# [Problem to work on]
Produce the listing below again, exactly as shown.

# [Dataset excerpt]
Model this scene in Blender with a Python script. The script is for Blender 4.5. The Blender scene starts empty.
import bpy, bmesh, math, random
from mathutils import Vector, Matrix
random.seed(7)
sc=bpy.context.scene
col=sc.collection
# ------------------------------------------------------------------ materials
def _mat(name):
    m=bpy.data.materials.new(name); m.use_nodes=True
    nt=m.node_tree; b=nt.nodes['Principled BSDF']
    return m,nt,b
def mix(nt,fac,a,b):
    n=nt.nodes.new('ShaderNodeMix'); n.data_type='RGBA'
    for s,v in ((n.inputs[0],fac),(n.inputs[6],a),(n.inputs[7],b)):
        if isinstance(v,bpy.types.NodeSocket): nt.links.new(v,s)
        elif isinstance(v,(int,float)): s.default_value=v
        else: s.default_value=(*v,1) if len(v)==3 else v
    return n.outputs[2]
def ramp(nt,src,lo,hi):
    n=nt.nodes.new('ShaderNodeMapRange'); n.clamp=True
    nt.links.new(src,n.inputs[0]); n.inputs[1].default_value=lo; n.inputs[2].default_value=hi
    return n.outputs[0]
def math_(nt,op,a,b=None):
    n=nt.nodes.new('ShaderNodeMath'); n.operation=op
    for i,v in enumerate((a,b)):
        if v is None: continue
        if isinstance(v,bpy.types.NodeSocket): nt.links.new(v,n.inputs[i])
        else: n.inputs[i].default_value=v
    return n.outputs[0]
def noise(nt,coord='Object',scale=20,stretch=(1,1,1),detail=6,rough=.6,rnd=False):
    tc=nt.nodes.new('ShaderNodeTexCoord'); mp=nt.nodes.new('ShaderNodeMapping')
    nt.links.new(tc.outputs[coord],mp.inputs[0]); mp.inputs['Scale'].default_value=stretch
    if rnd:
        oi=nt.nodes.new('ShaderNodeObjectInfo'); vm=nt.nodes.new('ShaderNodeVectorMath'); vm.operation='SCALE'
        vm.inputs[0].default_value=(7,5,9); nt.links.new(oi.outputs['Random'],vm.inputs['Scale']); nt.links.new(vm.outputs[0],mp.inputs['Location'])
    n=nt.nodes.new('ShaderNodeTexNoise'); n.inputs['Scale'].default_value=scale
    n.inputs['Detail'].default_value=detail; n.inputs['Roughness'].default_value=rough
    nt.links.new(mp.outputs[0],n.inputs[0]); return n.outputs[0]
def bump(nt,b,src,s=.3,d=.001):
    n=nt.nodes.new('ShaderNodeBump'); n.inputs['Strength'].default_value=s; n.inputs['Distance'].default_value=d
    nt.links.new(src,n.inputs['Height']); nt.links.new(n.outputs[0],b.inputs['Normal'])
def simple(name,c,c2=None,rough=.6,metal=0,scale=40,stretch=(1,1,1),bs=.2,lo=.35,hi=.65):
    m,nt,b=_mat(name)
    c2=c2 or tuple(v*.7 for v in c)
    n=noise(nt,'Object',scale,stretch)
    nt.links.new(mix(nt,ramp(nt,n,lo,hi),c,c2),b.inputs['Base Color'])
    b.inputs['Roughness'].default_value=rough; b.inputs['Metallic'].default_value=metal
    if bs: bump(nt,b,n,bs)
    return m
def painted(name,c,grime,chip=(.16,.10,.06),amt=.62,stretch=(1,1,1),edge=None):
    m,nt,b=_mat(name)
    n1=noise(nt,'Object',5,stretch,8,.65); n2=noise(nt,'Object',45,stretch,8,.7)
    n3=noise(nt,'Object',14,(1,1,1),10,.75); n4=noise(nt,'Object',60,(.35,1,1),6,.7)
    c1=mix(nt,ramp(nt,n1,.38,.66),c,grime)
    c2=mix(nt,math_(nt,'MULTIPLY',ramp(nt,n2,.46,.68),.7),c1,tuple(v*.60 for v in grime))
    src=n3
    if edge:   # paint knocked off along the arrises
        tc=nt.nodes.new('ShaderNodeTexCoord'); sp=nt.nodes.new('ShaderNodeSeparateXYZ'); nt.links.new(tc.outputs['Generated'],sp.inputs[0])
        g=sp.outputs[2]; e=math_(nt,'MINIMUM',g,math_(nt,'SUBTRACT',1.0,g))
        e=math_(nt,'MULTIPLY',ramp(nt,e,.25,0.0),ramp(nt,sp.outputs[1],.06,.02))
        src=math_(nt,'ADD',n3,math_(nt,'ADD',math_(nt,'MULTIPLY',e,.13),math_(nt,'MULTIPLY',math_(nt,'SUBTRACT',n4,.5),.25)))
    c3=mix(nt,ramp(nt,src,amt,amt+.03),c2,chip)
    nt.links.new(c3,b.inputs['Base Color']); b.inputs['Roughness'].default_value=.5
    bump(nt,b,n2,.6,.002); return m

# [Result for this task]
Model this scene in Blender with a Python script. The script is for Blender 4.5. The Blender scene starts empty.
import bpy, bmesh, math, random
from mathutils import Vector, Matrix
random.seed(7)
sc=bpy.context.scene
col=sc.collection
# ------------------------------------------------------------------ materials
def _mat(name):
    m=bpy.data.materials.new(name); m.use_nodes=True
    nt=m.node_tree; b=nt.nodes['Principled BSDF']
    return m,nt,b
def mix(nt,fac,a,b):
    n=nt.nodes.new('ShaderNodeMix'); n.data_type='RGBA'
    for s,v in ((n.inputs[0],fac),(n.inputs[6],a),(n.inputs[7],b)):
        if isinstance(v,bpy.types.NodeSocket): nt.links.new(v,s)
        elif isinstance(v,(int,float)): s.default_value=v
        else: s.default_value=(*v,1) if len(v)==3 else v
    return n.outputs[2]
def ramp(nt,src,lo,hi):
    n=nt.nodes.new('ShaderNodeMapRange'); n.clamp=True
    nt.links.new(src,n.inputs[0]); n.inputs[1].default_value=lo; n.inputs[2].default_value=hi
    return n.outputs[0]
def math_(nt,op,a,b=None):
    n=nt.nodes.new('ShaderNodeMath'); n.operation=op
    for i,v in enumerate((a,b)):
        if v is None: continue
        if isinstance(v,bpy.types.NodeSocket): nt.links.new(v,n.inputs[i])
        else: n.inputs[i].default_value=v
    return n.outputs[0]
def noise(nt,coord='Object',scale=20,stretch=(1,1,1),detail=6,rough=.6,rnd=False):
    tc=nt.nodes.new('ShaderNodeTexCoord'); mp=nt.nodes.new('ShaderNodeMapping')
    nt.links.new(tc.outputs[coord],mp.inputs[0]); mp.inputs['Scale'].default_value=stretch
    if rnd:
        oi=nt.nodes.new('ShaderNodeObjectInfo'); vm=nt.nodes.new('ShaderNodeVectorMath'); vm.operation='SCALE'
        vm.inputs[0].default_value=(7,5,9); nt.links.new(oi.outputs['Random'],vm.inputs['Scale']); nt.links.new(vm.outputs[0],mp.inputs['Location'])
    n=nt.nodes.new('ShaderNodeTexNoise'); n.inputs['Scale'].default_value=scale
    n.inputs['Detail'].default_value=detail; n.inputs['Roughness'].default_value=rough
    nt.links.new(mp.outputs[0],n.inputs[0]); return n.outputs[0]
def bump(nt,b,src,s=.3,d=.001):
    n=nt.nodes.new('ShaderNodeBump'); n.inputs['Strength'].default_value=s; n.inputs['Distance'].default_value=d
    nt.links.new(src,n.inputs['Height']); nt.links.new(n.outputs[0],b.inputs['Normal'])
def simple(name,c,c2=None,rough=.6,metal=0,scale=40,stretch=(1,1,1),bs=.2,lo=.35,hi=.65):
    m,nt,b=_mat(name)
    c2=c2 or tuple(v*.7 for v in c)
    n=noise(nt,'Object',scale,stretch)
    nt.links.new(mix(nt,ramp(nt,n,lo,hi),c,c2),b.inputs['Base Color'])
    b.inputs['Roughness'].default_value=rough; b.inputs['Metallic'].default_value=metal
    if bs: bump(nt,b,n,bs)
    return m
def painted(name,c,grime,chip=(.16,.10,.06),amt=.62,stretch=(1,1,1),edge=None):
    m,nt,b=_mat(name)
    n1=noise(nt,'Object',5,stretch,8,.65); n2=noise(nt,'Object',45,stretch,8,.7)
    n3=noise(nt,'Object',14,(1,1,1),10,.75); n4=noise(nt,'Object',60,(.35,1,1),6,.7)
    c1=mix(nt,ramp(nt,n1,.38,.66),c,grime)
    c2=mix(nt,math_(nt,'MULTIPLY',ramp(nt,n2,.46,.68),.7),c1,tuple(v*.60 for v in grime))
    src=n3
    if edge:   # paint knocked off along the arrises
        tc=nt.nodes.new('ShaderNodeTexCoord'); sp=nt.nodes.new('ShaderNodeSeparateXYZ'); nt.links.new(tc.outputs['Generated'],sp.inputs[0])
        g=sp.outputs[2]; e=math_(nt,'MINIMUM',g,math_(nt,'SUBTRACT',1.0,g))
        e=math_(nt,'MULTIPLY',ramp(nt,e,.25,0.0),ramp(nt,sp.outputs[1],.06,.02))
        src=math_(nt,'ADD',n3,math_(nt,'ADD',math_(nt,'MULTIPLY',e,.13),math_(nt,'MULTIPLY',math_(nt,'SUBTRACT',n4,.5),.25)))
    c3=mix(nt,ramp(nt,src,amt,amt+.03),c2,chip)
    nt.links.new(c3,b.inputs['Base Color']); b.inputs['Roughness'].default_value=.5
    bump(nt,b,n2,.6,.002); return m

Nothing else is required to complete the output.